Experimental and statistical study on the effects of fused filament fabrication parameters on the tensile strength of hybrid PLA/Wood fabricated parts

Fused filament fabrication (FFF) also referred to as fused deposition modeling (FDM) is the most extensively used among all the additive manufacturing (AM) technologies due to its low cost, ease of use and variety of materials commercially available. An FFF printer generates a 3-dimensional object by extruding a stream of heated and semi-melted thermoplastic material, which is deposited onto layer upon layer, working from the bottom up. The literature study reveals that primary attributes of FFF parts like surface texture, mechanical strength, surface roughness, and dimensional accuracy depend on crucial process-related parameters and, therefore, should be set appropriately. This study focuses on the effects of several FFF parameters on the ultimate tensile strength (UTS) of a 3D-printed organic, biocompatible PLA with wood flour. Taguchi’s design involving orthogonal array experiments runs was applied to fabricate the test specimens (according to ASTM D638-10 type I one) and obtain the results corresponding to stress-strain curves and the ultimate tensile strength (UTS).

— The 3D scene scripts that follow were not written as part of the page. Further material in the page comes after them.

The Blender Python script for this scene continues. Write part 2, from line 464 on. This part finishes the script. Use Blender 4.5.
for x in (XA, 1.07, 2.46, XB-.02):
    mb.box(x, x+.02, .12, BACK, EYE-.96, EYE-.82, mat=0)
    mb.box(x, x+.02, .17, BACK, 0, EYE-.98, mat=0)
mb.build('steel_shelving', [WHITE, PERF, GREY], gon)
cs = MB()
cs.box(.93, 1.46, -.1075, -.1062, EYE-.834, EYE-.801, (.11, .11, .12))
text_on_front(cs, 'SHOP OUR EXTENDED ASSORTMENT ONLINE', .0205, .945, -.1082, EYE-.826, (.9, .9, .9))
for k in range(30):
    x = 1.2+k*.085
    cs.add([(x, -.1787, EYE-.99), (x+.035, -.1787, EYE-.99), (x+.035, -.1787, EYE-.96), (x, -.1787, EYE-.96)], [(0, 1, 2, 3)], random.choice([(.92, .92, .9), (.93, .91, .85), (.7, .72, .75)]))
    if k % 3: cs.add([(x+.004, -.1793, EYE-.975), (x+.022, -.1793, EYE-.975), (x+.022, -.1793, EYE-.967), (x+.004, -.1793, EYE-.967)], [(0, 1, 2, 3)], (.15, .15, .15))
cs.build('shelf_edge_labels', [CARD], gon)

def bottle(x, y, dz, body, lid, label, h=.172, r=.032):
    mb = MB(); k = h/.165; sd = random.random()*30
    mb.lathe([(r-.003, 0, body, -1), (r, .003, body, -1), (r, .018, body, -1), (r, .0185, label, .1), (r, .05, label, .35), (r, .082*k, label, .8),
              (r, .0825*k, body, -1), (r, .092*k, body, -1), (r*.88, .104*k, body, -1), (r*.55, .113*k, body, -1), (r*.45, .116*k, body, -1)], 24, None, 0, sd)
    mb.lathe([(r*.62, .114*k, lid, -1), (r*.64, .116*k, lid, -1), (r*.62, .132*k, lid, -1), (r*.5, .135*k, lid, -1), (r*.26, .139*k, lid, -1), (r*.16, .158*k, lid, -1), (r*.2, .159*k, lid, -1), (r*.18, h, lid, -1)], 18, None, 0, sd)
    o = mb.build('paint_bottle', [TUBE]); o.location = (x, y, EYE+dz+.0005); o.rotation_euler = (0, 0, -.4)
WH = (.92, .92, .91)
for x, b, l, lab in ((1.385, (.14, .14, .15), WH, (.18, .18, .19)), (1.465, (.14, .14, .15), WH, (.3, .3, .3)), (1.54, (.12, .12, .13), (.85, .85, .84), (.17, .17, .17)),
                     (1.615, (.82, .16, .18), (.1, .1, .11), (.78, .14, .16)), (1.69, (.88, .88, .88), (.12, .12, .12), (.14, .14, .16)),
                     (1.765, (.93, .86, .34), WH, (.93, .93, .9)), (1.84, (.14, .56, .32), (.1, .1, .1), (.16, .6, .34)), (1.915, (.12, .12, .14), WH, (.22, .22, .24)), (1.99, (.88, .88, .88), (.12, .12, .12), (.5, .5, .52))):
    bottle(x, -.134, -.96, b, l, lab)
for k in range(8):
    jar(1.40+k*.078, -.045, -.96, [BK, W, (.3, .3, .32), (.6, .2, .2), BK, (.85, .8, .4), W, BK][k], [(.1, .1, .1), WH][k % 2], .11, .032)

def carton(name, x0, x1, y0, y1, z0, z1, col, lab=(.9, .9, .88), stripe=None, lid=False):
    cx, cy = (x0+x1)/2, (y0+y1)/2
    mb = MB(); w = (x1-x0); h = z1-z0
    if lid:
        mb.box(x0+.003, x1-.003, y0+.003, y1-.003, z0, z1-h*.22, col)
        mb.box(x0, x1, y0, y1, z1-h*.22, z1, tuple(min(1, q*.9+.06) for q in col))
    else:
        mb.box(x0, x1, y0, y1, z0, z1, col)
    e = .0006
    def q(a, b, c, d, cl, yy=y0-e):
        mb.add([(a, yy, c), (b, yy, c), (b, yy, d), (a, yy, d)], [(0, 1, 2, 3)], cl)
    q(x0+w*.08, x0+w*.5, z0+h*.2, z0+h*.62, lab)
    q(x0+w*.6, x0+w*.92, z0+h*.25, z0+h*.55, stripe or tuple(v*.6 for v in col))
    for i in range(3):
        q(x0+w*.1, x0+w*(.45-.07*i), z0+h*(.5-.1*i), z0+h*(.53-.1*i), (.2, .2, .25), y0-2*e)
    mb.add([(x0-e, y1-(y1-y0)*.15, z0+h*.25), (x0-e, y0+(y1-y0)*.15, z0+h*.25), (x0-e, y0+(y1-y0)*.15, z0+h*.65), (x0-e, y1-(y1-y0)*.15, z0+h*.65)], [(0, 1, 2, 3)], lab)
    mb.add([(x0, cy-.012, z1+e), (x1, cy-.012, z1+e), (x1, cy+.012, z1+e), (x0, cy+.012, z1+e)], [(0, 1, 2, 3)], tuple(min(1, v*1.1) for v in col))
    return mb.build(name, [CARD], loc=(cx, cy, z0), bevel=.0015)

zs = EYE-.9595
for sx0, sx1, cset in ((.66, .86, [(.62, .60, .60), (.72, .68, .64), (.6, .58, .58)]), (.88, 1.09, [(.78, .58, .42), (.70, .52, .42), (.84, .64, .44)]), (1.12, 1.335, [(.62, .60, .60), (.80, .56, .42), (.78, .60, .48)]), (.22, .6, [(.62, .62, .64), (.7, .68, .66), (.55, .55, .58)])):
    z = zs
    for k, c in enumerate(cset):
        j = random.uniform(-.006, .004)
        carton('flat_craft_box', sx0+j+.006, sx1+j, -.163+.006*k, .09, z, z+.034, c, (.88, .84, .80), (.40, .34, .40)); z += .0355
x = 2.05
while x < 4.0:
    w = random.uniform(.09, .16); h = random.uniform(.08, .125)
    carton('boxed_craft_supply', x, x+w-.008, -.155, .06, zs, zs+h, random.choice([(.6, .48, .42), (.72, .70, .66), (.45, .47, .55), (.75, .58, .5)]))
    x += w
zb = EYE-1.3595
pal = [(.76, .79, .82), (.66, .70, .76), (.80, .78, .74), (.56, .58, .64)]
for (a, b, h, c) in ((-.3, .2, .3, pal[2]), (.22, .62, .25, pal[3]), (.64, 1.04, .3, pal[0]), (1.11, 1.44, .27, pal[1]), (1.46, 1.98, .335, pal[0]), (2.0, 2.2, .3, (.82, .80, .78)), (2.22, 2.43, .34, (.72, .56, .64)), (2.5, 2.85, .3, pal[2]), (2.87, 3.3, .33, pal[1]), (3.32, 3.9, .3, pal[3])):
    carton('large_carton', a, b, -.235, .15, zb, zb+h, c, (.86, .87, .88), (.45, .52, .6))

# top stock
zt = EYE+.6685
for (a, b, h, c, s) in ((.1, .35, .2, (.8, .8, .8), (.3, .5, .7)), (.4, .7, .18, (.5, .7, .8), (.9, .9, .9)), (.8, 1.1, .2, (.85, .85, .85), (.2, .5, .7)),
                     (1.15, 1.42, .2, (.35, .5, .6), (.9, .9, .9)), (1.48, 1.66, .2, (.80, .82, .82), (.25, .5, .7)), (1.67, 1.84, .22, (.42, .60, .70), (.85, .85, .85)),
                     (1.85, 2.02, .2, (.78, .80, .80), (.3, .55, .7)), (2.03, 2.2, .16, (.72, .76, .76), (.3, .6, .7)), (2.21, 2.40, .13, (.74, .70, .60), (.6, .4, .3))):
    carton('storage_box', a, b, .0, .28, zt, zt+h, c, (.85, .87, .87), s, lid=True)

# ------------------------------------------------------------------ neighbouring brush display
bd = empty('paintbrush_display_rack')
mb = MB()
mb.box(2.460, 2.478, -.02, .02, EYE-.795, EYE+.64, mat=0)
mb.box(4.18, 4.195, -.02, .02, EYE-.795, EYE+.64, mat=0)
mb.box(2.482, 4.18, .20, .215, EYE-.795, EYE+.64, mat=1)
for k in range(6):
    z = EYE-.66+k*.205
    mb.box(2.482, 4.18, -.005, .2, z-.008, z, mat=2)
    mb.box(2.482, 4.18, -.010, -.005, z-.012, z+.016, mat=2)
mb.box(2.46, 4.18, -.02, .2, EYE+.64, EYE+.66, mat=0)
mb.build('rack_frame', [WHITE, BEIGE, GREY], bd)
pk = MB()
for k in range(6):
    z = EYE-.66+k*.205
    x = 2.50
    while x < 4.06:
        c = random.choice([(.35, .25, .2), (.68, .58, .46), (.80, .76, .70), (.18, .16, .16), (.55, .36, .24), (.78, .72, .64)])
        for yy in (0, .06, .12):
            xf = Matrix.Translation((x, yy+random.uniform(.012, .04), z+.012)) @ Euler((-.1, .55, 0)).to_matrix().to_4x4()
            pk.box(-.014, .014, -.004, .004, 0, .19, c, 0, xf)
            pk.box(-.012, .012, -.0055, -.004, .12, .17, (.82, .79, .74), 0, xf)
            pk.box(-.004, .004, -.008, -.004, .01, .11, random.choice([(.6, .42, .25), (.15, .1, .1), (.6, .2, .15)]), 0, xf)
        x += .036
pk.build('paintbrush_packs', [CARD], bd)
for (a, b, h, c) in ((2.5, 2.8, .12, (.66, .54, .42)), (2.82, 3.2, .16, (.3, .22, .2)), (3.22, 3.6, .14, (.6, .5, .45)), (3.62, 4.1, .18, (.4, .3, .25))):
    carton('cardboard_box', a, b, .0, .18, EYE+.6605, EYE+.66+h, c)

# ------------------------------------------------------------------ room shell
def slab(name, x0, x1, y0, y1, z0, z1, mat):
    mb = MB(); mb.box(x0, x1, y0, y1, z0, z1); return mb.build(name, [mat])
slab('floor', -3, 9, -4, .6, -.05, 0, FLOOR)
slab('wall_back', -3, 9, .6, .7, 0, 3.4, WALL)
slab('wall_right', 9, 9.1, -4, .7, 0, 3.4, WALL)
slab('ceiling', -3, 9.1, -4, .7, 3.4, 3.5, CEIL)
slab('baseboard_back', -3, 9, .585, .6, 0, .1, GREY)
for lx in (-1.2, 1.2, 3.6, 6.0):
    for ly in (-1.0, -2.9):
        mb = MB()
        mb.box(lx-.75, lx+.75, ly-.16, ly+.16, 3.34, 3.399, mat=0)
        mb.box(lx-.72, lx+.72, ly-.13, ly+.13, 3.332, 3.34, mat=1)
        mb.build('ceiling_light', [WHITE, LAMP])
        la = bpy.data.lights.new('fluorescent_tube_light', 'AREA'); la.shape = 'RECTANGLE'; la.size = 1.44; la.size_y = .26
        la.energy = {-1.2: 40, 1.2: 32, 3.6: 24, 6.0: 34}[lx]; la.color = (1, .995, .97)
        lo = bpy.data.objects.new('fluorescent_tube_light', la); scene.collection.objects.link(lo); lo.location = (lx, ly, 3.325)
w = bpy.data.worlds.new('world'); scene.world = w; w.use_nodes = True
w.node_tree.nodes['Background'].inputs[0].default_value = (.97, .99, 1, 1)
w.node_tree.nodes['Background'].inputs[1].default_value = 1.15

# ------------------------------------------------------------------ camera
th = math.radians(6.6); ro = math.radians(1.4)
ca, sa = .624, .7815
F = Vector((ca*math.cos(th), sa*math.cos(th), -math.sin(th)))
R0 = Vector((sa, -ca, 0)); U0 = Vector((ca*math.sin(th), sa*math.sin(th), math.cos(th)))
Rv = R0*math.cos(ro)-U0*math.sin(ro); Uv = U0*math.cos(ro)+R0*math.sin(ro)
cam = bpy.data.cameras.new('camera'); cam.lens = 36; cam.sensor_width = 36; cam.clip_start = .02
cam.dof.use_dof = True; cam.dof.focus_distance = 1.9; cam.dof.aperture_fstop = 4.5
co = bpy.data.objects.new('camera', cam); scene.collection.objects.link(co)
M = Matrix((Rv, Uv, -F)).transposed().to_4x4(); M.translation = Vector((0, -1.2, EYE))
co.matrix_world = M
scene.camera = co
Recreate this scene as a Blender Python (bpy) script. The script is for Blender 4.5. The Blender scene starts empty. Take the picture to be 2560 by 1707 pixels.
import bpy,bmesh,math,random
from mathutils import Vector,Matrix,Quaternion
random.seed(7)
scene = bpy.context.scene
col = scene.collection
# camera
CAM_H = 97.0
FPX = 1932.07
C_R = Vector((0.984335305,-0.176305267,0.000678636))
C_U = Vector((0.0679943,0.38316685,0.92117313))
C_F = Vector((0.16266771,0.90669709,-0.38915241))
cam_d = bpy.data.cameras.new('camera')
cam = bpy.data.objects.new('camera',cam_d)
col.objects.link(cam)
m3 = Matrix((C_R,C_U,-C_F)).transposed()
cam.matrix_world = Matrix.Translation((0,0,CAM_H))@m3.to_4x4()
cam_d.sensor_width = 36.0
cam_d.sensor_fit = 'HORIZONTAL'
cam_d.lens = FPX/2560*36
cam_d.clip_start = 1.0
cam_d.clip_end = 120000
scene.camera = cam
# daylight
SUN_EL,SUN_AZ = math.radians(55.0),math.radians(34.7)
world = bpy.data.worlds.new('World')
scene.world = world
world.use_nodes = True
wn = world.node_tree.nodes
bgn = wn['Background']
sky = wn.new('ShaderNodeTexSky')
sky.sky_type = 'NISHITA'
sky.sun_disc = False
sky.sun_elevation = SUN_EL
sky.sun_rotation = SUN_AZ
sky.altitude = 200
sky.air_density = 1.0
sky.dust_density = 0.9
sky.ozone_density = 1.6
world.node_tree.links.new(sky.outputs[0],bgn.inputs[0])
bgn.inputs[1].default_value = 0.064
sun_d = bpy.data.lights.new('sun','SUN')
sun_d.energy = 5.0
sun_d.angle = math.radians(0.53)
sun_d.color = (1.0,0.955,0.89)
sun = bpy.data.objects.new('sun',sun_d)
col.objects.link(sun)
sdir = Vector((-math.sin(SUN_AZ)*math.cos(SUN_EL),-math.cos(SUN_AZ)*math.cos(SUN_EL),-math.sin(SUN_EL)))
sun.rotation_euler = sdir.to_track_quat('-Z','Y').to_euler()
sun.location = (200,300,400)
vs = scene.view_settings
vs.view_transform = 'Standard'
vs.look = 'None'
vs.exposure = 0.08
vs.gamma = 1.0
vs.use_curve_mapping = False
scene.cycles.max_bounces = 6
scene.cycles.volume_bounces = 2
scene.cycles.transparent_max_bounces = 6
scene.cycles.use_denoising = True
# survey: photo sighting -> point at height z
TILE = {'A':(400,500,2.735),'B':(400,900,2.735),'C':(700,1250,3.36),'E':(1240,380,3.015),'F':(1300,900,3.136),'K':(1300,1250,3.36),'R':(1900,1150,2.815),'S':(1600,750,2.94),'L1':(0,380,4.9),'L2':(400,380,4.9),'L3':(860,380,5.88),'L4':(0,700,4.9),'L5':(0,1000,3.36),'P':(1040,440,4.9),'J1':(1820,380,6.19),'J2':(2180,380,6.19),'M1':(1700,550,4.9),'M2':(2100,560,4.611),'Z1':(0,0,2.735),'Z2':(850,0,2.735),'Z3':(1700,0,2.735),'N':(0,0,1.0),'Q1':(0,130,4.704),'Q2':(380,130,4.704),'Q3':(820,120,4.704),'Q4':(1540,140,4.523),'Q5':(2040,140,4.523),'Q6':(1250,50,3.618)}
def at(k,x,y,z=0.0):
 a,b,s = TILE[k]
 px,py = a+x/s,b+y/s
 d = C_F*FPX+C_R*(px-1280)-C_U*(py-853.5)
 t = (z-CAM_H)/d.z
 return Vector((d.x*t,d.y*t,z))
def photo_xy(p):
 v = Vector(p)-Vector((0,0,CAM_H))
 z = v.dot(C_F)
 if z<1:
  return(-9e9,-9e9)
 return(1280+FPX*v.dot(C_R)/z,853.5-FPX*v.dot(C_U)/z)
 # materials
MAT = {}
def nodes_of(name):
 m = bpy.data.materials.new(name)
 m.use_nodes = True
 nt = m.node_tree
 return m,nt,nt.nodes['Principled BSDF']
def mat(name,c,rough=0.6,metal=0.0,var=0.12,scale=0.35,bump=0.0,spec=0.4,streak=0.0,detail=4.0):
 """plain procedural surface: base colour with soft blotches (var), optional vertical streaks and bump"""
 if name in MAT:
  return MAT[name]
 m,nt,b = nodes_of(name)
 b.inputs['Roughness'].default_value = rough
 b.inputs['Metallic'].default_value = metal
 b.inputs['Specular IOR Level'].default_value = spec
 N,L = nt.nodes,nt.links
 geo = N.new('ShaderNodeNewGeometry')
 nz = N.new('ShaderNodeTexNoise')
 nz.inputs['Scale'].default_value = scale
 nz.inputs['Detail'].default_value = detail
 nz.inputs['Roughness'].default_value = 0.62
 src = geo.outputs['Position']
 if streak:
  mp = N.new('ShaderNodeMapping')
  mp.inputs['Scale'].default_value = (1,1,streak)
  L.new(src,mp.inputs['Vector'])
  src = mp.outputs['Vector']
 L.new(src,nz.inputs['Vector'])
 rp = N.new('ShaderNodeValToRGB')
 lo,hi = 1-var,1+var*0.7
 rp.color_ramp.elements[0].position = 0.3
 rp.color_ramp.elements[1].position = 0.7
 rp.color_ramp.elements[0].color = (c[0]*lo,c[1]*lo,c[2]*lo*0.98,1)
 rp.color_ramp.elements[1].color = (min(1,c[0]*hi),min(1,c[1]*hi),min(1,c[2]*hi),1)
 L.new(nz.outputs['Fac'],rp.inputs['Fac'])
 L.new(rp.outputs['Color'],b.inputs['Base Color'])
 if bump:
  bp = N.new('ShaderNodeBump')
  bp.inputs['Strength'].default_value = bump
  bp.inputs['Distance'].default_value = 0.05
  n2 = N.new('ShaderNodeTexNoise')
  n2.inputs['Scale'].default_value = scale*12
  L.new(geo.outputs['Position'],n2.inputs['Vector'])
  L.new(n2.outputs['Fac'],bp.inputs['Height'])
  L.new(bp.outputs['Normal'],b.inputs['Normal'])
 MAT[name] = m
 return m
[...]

The independent FFF parameters examined are layer thickness (LT), nozzle temperature (NT), raster deposition angle (RDA) and printing speed (PS). The results obtained are further analyzed by implementing standard statistical analyses like contour plots emphasizing 2-way interactions and analysis of variance. Full quadratic models were obtained and proved of high accuracy in terms of predicting the results for the response of UTS. The statistical results are supported with micrographs of failure sections and validated by comparing them with previous studies performed on pure PLA material. Moreover, evaluation experiments were performed to validate the results.